The incident focused attention back on a controversial new law in France banning Islamic head scarves and other religious insignia in state schools in a bid to uphold the country’s strict secularity. Muslim groups in particular have protested against the measure, claiming it infringes upon their religious traditions.
It was not clear whether the policewoman was breaching uniform rules by insisting on keeping her headscarf, but the Synergie union asserted that her act was “unacceptable on principle” and threw “the neutrality of the state into question”.
Paris’s2 , 000traffic officers wear a distinctive blue-and-white uniform topped with a yellow and blue cap.
France meanwhile pursued its campaign to secure the release of two journalists held hostage in Iraq for more than three weeks, hoping for a quick resolution but also preparing for the long haul.

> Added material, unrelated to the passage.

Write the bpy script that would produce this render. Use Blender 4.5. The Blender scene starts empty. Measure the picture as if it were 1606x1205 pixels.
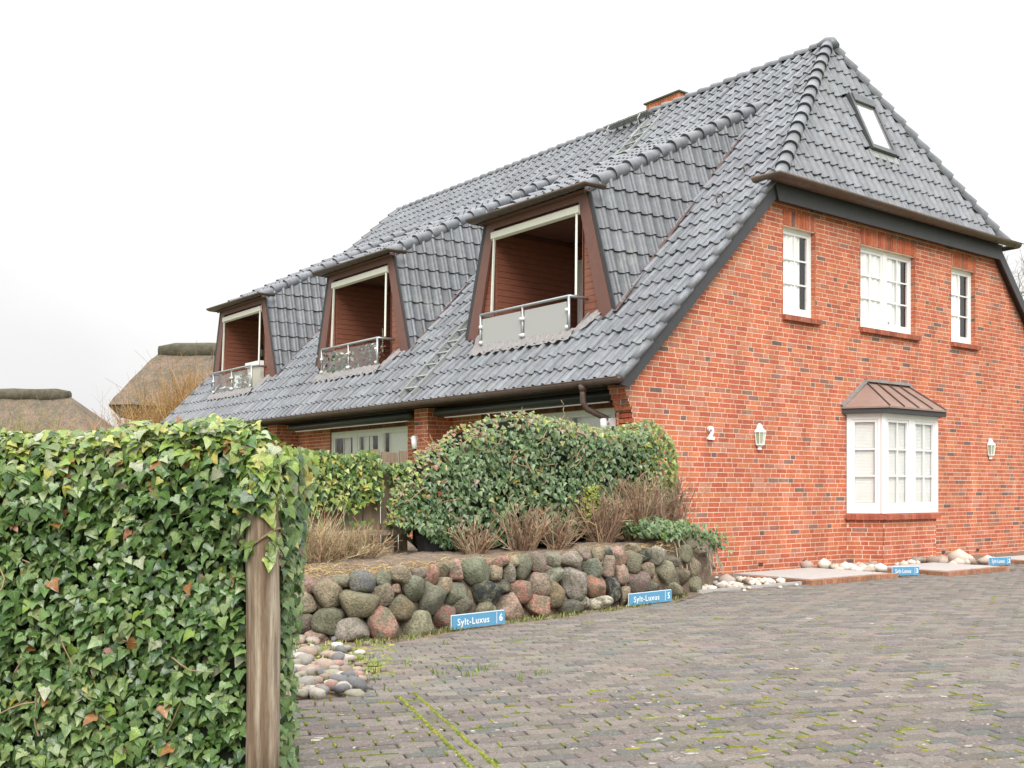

At the weekend, the Foreign Ministry recalled a special envoy sent to Baghdad last month to lead diplomatic efforts on the ground, but insisted yesterday that its strategy had not changed.

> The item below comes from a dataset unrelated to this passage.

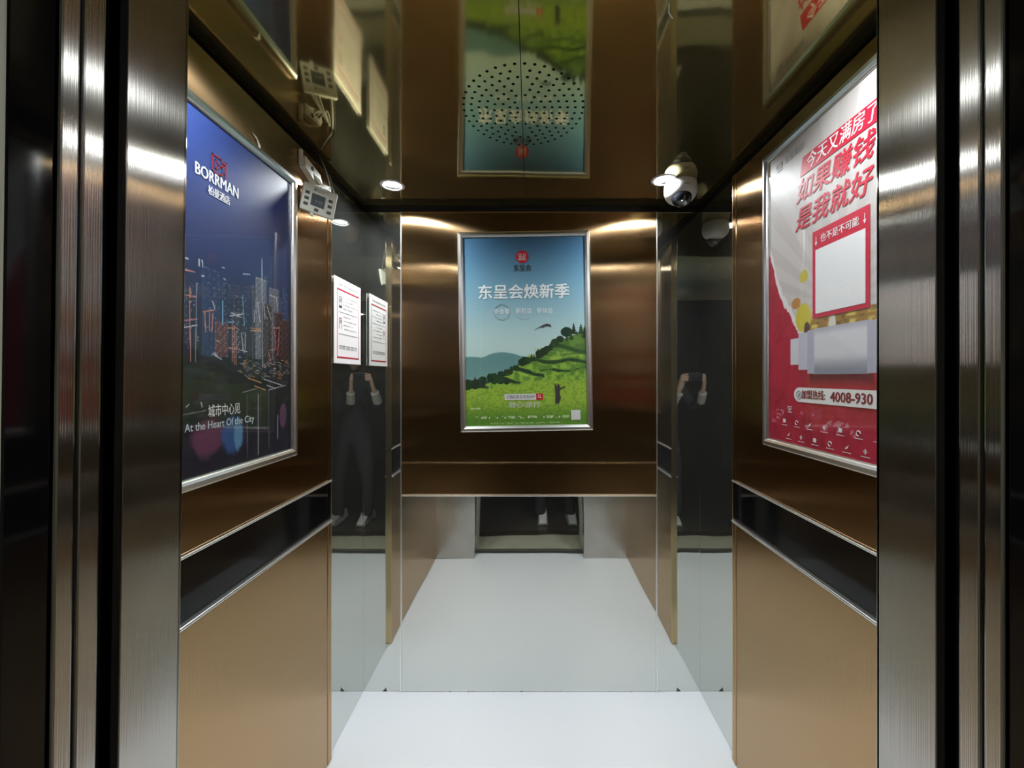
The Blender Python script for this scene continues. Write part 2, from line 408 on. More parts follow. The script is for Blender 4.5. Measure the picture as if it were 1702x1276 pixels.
def poster(name, loc, rot, w, h, label, fn, fw=.027):
    r = empty(name, loc, rot); tag(r, label, 'poster')
    # mitred snap frame: each side a mesh of its own; profile rises from the inner lip to a rounded ridge
    prof = [(0, .0), (0, -.010), (.005, -.0155), (.016, -.017), (.022, -.013), (fw-.003, -.0095), (fw, -.0085), (fw, -.002), (fw, 0)]
    for L, rotk in ((w, 0), (h, 1), (w, 2), (h, 3)):
        mb = MB(); A = []; B = []
        off = (h if rotk % 2 == 0 else w)/2
        for t, d in prof:
            A.append(mb.bm.verts.new((-(L/2-t), d, -(off-t)))); B.append(mb.bm.verts.new(((L/2-t), d, -(off-t))))
        for i in range(len(prof)-1): mb.bm.faces.new([A[i], B[i], B[i+1], A[i+1]])
        mb.bm.faces.new(A); mb.bm.faces.new(B[::-1])
        for v in mb.bm.verts: v.co = Matrix.Rotation(rotk*PI/2, 4, 'Y') @ v.co
        mb.build('frame_side', 'alu', r)
    MB().box(-w/2+.004, w/2-.004, -.004, 0, -h/2+.004, h/2-.004).build('backing_board', 'white_plastic', r)
    iw, ih = w-2*fw+.002, h-2*fw+.002
    pr = grid_print(iw, ih, fn, r, -.0052, gain={'hills': 1.0, 'city': .76}.get(fn.__name__, .84))
    MB().box(-iw/2, iw/2, -.0082, -.0078, -ih/2, ih/2).build('clear_cover', 'cover', r)
    return r, pr
def mixc(A, B, t): return A*(1-t[..., None])+np.array(B, float)*t[..., None]
def base(U, c): return np.ones(U.shape+(3,))*np.array(c, float)
def put(img, mask, c, a=1.):
    m_ = (mask*a)[..., None] if not isinstance(mask, float) else mask
    return img*(1-m_)+np.array(c, float)*m_
def sm(a, b, x): t = np.clip((x-a)/(b-a), 0, 1); return t*t*(3-2*t)
def vnoise(U, V, sx, sy, seed=0):
    r = np.random.default_rng(seed); n = r.random((int(sy)+3, int(sx)+3))
    x = U*sx; y = V*sy; i = x.astype(int); j = y.astype(int); fx = x-i; fy = y-j; fx = fx*fx*(3-2*fx); fy = fy*fy*(3-2*fy)
    return (n[j, i]*(1-fx)+n[j, i+1]*fx)*(1-fy)+(n[j+1, i]*(1-fx)+n[j+1, i+1]*fx)*fy
def fbm(U, V, sx, sy, seed=0, o=4):
    s = 0; a = .5
    for k in range(o): s = s+a*vnoise(U, V, sx*2**k, sy*2**k, seed+k); a *= .5
    return s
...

“Three weeks after the abduction of Christian Chesnot and Georges Malbrunot, the Foreign Ministry’s teams remain mobilized in order to achieve the release of the two French journalists,” said ministry spokesman Herve Ladsous.
But the recall of the top diplomat, Hubert Colin de Verdiere — who is due to take up his post as France’s ambassador to Algeria — showed that Paris was preparing for what could be a drawn-out hostage situation.
“No one is saying it, but it’s true that such a scenario has not been ruled out,” a French diplomat who asked not to be named said.
“Unfortunately, we have no information that allows us to predict how long the crisis will last, one way or the other,” the diplomat added.
Chesnot, who works for Radio France, Malbrunot, a correspondent for Le Figaro newspaper, and their Syrian driver were kidnapped on Aug. 20 by a shadowy group calling itself the Islamic Army in Iraq.
The hostage-takers initially demanded that Paris rescind its ban on the wearing of Islamic head scarves and other “conspicuous” religious insignia in state schools, but the law went into effect on Sept. 2 as planned.
After an unprecedented wave of condemnations from the Arab and Muslim worlds, the group seemed set to release the men but for the last week there has been no news.
Interior Minister Dominique de Villepin told Europe 1 radio that information obtained by Paris about the two journalists seemed to indicate that they were alive.
The minister said the situation had become extremely complicated due to increased fighting in and around Baghdad, noting that mortar rounds had hit the French Embassy in the Iraqi capital on Sunday.